Entertainment and fairness
I've been pondering this game for a week - I'm not overly annoyed at what I did, or what I was told, but of the implications. Basically, I had this fantastic opportunity to be the junior assistant in a game with the U18 team from the boarding school I usually write about during the winter, in a game against existing and wannabe professionals; in other words, a great experience. On the other side was another ref who's been working professional games for a couple of years (although not too many, because he's very young), and a very experienced Grade 5 who has a National NISOA badge and done professional-level games.Ninety-nine percent of what I did was fine. I kept up with play, did my job, got no complaints from the players or coaches. No complaint from the referees, either, except for one foul call I made. For the most part, given the level of skill, we let the players go. Since the kids are all planning on playing college, professional, or for their country (several players are on the rosters for their respective youth national teams), we didn't call any ticky-tacky stuff - at all. At first the kids were schooling the vets, going to a 2-0 lead - but as the game went down, it ended up as a tie. The call the center talked to me about was a foul right in front of me, where a defender who was more than a foot taller (who knows how much more he weighed - he was built like a wrestler) than his opponent, put both hands on the attacker's shoulder and simply pushed him down.
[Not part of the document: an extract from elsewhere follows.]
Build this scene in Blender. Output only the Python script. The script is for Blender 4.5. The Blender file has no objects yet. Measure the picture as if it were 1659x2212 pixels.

Now, I understand that as referees in soccer we have a lot more man management to deal with. If a team is playing through fouls but getting pissed off, maybe they need a whistle and the perp a talking to show that we're paying attention to keep things running smooth. But something just didn't feeling right here. I was told the foul was legit, but apparently the last six calls went against them as well, and he didn't want to call a seventh, and at that location (it was just inside the attacking zone) because it was making the professionals testy. OK - not a good enough call for this game I can understand - I thought it was fairly egregious, but I'm not in-charge. It was also pretty apparent who would be the fouler, so waiving me down would be an option (and I do try to live by my not being offended by being overrode by the center - it's the center's job, after-all). But not wanting to call a legitimate foul for man management purposes - well, I hope I'm just misinterpreting.
The thing that bugs me, is that soccer referees are told over and over again that MLS is an entertainment, and should not be reffed like a sport. It bothers me that the USSF thinks that soccer is so boring that they need the referee not just to protect players and teams, but fudge it for the audience's benefit. I understand that you need to let more go as the skills levels increase, but why make things deliberately unfair? Soccer is enjoyable on its own, as its own. Let the ref try to keep the game moving, but let's also try to keep it fair - if a team is committing the bulk of the fouls, they should get the bulk of the calls. It seems to be that when you move to that point, you're no longer a referee, but have become just as partisan as any coach or player.